Llama spectator at M8.

I let the 3:40 folks go just before M13. Crossed M13 at 1:50.

Poison water M15. Most of the aid stations were fine and I got used to the Gu-2-o after a few cups. But the water I snagged at M15 was just wrong. Yeeks.

At M16, there was a dude playing Chariots of Fire on a recorder. I don't mean a tape recorder. I mean one of those little flute things we all had to play in 5th grade. It sounded like what you think it would sound like.

I was supposed to meet a friend at M17.5. She was at M18.5! Sneaky, sneaky.

M18.5 was also where the 3:45 group caught me. This means that they finally passed Mr. Wonderful 3:50. Sounded like 3:45 guy was intentionally running negative splits... which is why they hadn't been running near me for longer. And also why I was now running WITH them despite running slightly faster than 3:45 pace. They were speeding up. This group was not as big as the 3:40 group, but still plenty big.

M20 at 2:51. I made my goal, although my splits weren't terribly consistent and my first miles were clearly too fast. I still felt pretty good, so I thought I'd do another mile at this pace. That was some "smart" planning because I started slowing slightly in this mile. The 3:45 group inched away. M21 at 3:00, and that was that. My left foot was not feeling quite right. This same foot was bothering me tremendously during last week's Seattle Marathon... same foot I twisted back in August just before I stopped running. Hmmm.

Started talking to people and soaking in the scenery. At this point I noticed one of the really neat things about CIM. Tons of spectators. No, they aren't wall-to-wall like NYCM or Twin Cities... but for a medium-size race that's held mostly in suburbia, lots of people were out there hooting. That's really neat.

3:50 guy caught me around M24. He was talking to one person. Near as I could tell, his group had dwindled substantially from the start. That can happen when you go out at turbo speed.

As we got closer and closer to downtown, there were lots of bands and other musical distractions. Most were good. Only one made me run faster because I wanted to get away from it :-).

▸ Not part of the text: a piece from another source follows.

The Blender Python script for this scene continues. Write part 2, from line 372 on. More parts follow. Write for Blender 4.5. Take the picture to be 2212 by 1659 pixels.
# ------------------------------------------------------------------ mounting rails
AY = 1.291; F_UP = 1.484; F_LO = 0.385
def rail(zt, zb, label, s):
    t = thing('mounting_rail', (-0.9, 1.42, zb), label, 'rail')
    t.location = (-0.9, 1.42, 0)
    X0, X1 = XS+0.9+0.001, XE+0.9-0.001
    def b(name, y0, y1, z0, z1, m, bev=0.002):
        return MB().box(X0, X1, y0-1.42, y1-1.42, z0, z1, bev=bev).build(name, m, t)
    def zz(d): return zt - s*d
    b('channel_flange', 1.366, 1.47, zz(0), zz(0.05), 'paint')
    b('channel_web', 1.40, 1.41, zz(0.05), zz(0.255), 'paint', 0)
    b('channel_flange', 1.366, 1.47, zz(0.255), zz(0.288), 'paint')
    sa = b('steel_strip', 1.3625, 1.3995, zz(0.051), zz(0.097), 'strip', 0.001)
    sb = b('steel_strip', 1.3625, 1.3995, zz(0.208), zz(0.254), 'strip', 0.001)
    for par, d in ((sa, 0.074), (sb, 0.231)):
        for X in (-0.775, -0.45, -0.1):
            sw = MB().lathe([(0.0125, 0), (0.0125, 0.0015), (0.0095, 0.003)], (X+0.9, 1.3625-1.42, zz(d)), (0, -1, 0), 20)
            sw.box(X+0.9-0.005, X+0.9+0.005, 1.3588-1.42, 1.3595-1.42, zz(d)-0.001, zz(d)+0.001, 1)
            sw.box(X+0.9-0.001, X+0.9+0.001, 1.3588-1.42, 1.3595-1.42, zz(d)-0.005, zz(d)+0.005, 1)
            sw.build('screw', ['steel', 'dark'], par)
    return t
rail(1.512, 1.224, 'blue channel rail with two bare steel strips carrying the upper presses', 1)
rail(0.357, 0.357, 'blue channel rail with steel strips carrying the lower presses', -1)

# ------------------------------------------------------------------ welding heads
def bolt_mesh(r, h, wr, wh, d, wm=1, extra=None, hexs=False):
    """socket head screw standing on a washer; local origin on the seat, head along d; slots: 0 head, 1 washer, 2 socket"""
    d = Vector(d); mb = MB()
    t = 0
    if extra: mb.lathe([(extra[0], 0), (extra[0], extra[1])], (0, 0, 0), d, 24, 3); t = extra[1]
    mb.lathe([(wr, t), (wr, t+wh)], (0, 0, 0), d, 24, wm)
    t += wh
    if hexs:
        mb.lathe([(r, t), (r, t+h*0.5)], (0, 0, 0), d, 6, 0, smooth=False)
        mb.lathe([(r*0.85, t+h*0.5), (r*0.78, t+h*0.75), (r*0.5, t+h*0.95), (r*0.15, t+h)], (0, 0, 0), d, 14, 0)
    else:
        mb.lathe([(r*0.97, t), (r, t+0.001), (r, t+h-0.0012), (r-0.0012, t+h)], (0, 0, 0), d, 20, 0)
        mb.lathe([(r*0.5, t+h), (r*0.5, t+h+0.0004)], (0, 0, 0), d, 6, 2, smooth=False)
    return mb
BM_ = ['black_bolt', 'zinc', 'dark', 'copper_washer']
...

Around M26, we turned towards the capitol. The finish at CIM is kind of weird. Females finish on the left, males on the right. That's no big deal, except that between the two finishes, they have tons of spectators kind of like a highway divider or berm. So as a runner, it seemed like the females turned off, and then the males had to run an extra 100 feet or so before we turned. It probably wasn't really like that; maybe just an optical illusion.

First mat wasn't the end. They had a mat so that they could get the name of the person about to finish and announce the name. ROBERT LOPEZ, SEATTLE WASHINGTON.


Not 3:30. But I'm back under 4, I did my workout pretty much like I wanted to (close enough), I was able to get in an extra mile, and I utilized the pace group weirdness as a fun thing to observe rather than a painful distraction.

Fun time. Definitely a place to come for a PR.

To close, I'l just say that my observations about the pacers were/are my personal opinion. The 3:50 pacer is a very accomplished ultra runner with lots of hardware to his name. I would never ever tell this person how to run his race. It's just that pacing others is a different task.

The scenery isn't much to look at during this race, but that's not why people run it. Aside from a packed expo (tip: DO NOT come to this expo right when they first open at 3p on Friday), the organization of this event was top notch.

Ran into coolrunner hup afterwards. It is always fun to meet a coolrunner in person. Wish I would have had more time to chat, but I had to trudge back to my hotel and check out. Besides, I was stinky.

Incidentally, because this race starts in Folsom, I spent the first 2 hours or so looping Folsom Prison Blues in my head. I must have shot that guy in Reno about 1,000 times.